Bluebells pick out a bell pit in beech and ash woodland |
Making a photograph of ground flora corresponding to underlying geology and archaeology is challenging, happily there are also the are views of spring woodland. The primary colours of green and blue, I find visually appealing, especially when saplings and suckers add to the field layer and break up the tree trunks.

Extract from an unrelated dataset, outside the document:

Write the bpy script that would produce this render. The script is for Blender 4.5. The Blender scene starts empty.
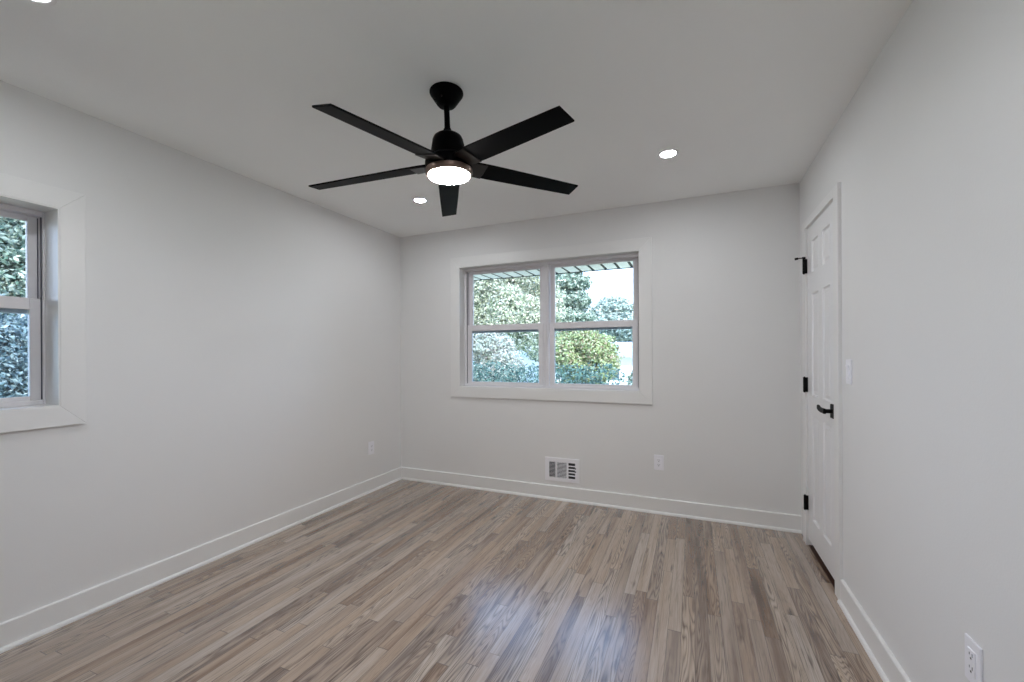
import bpy, bmesh, math, random
from mathutils import Vector, Matrix
PI = math.pi
rnd = random.Random(7)
SC = bpy.context.scene
COL = SC.collection

# ------------------------------------------------------------------ camera
YAW, ROLL, F, CY, CAM_H = 0.403234, -0.0051187, 425.378, 353.629, 1.25681
cam_d = bpy.data.cameras.new('camera')
cam = bpy.data.objects.new('camera', cam_d)
COL.objects.link(cam)
fw = Vector((-math.sin(YAW), math.cos(YAW), 0))
rt = Vector((math.cos(YAW), math.sin(YAW), 0))
up = Vector((0, 0, 1))
r3 = rt*math.cos(ROLL) + up*math.sin(ROLL)
u3 = -rt*math.sin(ROLL) + up*math.cos(ROLL)
M = Matrix((r3, u3, -fw)).transposed().to_4x4()
M.translation = (0, 0, CAM_H)
cam.matrix_world = M
cam_d.sensor_width = 36
cam_d.lens = F/1024*36
cam_d.shift_y = (CY-341)/1024
cam_d.clip_start = 0.02
cam_d.clip_end = 300
SC.camera = cam

# ------------------------------------------------------------------ world, sun, exposure
SC.view_settings.view_transform = 'Standard'
SC.view_settings.look = 'None'
SC.view_settings.exposure = 0.07
SC.view_settings.gamma = 1.0
SC.view_settings.use_curve_mapping = False
SKY = 4.3
world = bpy.data.worlds.new('sky')
SC.world = world
world.use_nodes = True
wn = world.node_tree.nodes
wl = world.node_tree.links
wn.clear()
wo = wn.new('ShaderNodeOutputWorld')
bg = wn.new('ShaderNodeBackground')
tc = wn.new('ShaderNodeTexCoord')
sx = wn.new('ShaderNodeSeparateXYZ')
rp = wn.new('ShaderNodeValToRGB')
wl.new(tc.outputs['Generated'], sx.inputs[0])
wl.new(sx.outputs['Z'], rp.inputs[0])
rp.color_ramp.elements[0].position = 0.0
rp.color_ramp.elements[0].color = (0.64, 0.78, 1.0, 1)
rp.color_ramp.elements[1].position = 0.75
rp.color_ramp.elements[1].color = (0.42, 0.60, 1.0, 1)
wl.new(rp.outputs[0], bg.inputs['Color'])
bg.inputs['Strength'].default_value = SKY
wl.new(bg.outputs[0], wo.inputs[0])

sd = bpy.data.lights.new('sun', 'SUN')
sd.energy = 10.0
sd.angle = 0.02
sd.color = (1.0, 0.95, 0.86)
sun = bpy.data.objects.new('sun', sd)
COL.objects.link(sun)
# the sun stands behind the house, to the right: the garden is lit from the front, the room gets no beam
sun.rotation_euler = Vector((-0.45, 0.62, -0.75)).to_track_quat('-Z', 'Y').to_euler()

CAN_L = 285.0      # radiance of a recessed lamp's lens
FAN_L = 135.0       # radiance of the fan's lens

SC.cycles.max_bounces = 12
SC.cycles.diffuse_bounces = 8
SC.cycles.sample_clamp_indirect = 6
SC.cycles.caustics_reflective = False
SC.cycles.caustics_refractive = False

# ------------------------------------------------------------------ room dimensions
XL, XR, YB, YR, H = -2.7262, 0.6851, 3.5193, -0.95, 2.44
WT = 0.15

# ------------------------------------------------------------------ materials
def mat(name, color=(0.8, 0.8, 0.8), rough=0.5, metal=0.0, spec=0.5, bump=0.0, bscale=200.0, vary=0.0, vscale=3.0):
    m = bpy.data.materials.new(name)
    m.use_nodes = True
    nt = m.node_tree
    b = nt.nodes['Principled BSDF']
    b.inputs['Base Color'].default_value = (*color, 1)
    b.inputs['Roughness'].default_value = rough
    b.inputs['Metallic'].default_value = metal
    b.inputs['Specular IOR Level'].default_value = spec
    t = nt.nodes.new('ShaderNodeTexCoord')
    if vary:
        n = nt.nodes.new('ShaderNodeTexNoise')
        n.inputs['Scale'].default_value = vscale
        n.inputs['Detail'].default_value = 3
        nt.links.new(t.outputs['Object'], n.inputs['Vector'])
        r = nt.nodes.new('ShaderNodeValToRGB')
        r.color_ramp.elements[0].position = 0.3
        r.color_ramp.elements[1].position = 0.7
        r.color_ramp.elements[0].color = (*[c*(1-vary) for c in color], 1)
        r.color_ramp.elements[1].color = (*[min(1, c*(1+vary)) for c in color], 1)
        nt.links.new(n.outputs['Fac'], r.inputs[0])
        nt.links.new(r.outputs[0], b.inputs['Base Color'])
    if bump:
        n = nt.nodes.new('ShaderNodeTexNoise')
        n.inputs['Scale'].default_value = bscale
        n.inputs['Detail'].default_value = 2
        nt.links.new(t.outputs['Object'], n.inputs['Vector'])
        bp = nt.nodes.new('ShaderNodeBump')
        bp.inputs['Strength'].default_value = bump
        bp.inputs['Distance'].default_value = 0.002
        nt.links.new(n.outputs['Fac'], bp.inputs['Height'])
        nt.links.new(bp.outputs[0], b.inputs['Normal'])
    return m

def emit(name, color, strength):
    m = bpy.data.materials.new(name)
    m.use_nodes = True
    nt = m.node_tree
    nt.nodes.clear()
    o = nt.nodes.new('ShaderNodeOutputMaterial')
    e = nt.nodes.new('ShaderNodeEmission')
    e.inputs['Color'].default_value = (*color, 1)
    e.inputs['Strength'].default_value = strength
    nt.links.new(e.outputs[0], o.inputs[0])
    return m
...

I have been photographing the local woodlands for over a decade and was finally rewarded with a forecast of fog, steady rain and light winds in spring. After some thought I decided on a wood that I have struggled to do justice to in the past, as the woodland grows on an escarpment. Escarpments generally denote more competent geology and there is a history of quarrying quartz conglomerate for grinding stones. The woodland is a mixture of singled coppice, derelict coppice and timber trees all broadleaf with the exception of a few yew and holly trees. The ground flora is slowly recovering, benefiting from a harvesting operation a few years ago and along with some windthrow has opened up the canopy. Woodlands dominated by mature beech can be sterile affairs for ground flora.
Some of the rocks littering the slopes result from quarrying activities, others I am not so sure and could well envisage an origin from periglacial mass movement.
The last wood to report on has an extensive carpet of ramsons growing over scowles and in another area large hazel coppice stools with a more diverse ground flora. The Forestry Commission spray paint was also prominent with a number of beech and ash trees marked for harvesting and thinning.
A few evening woodland visits have been unproductive due to harsh lighting and/or wind motion of the subject, nonetheless the four visits with favourable weather, helped mitigate against the poor weather that marred the photographic ambitions of spring of 2015.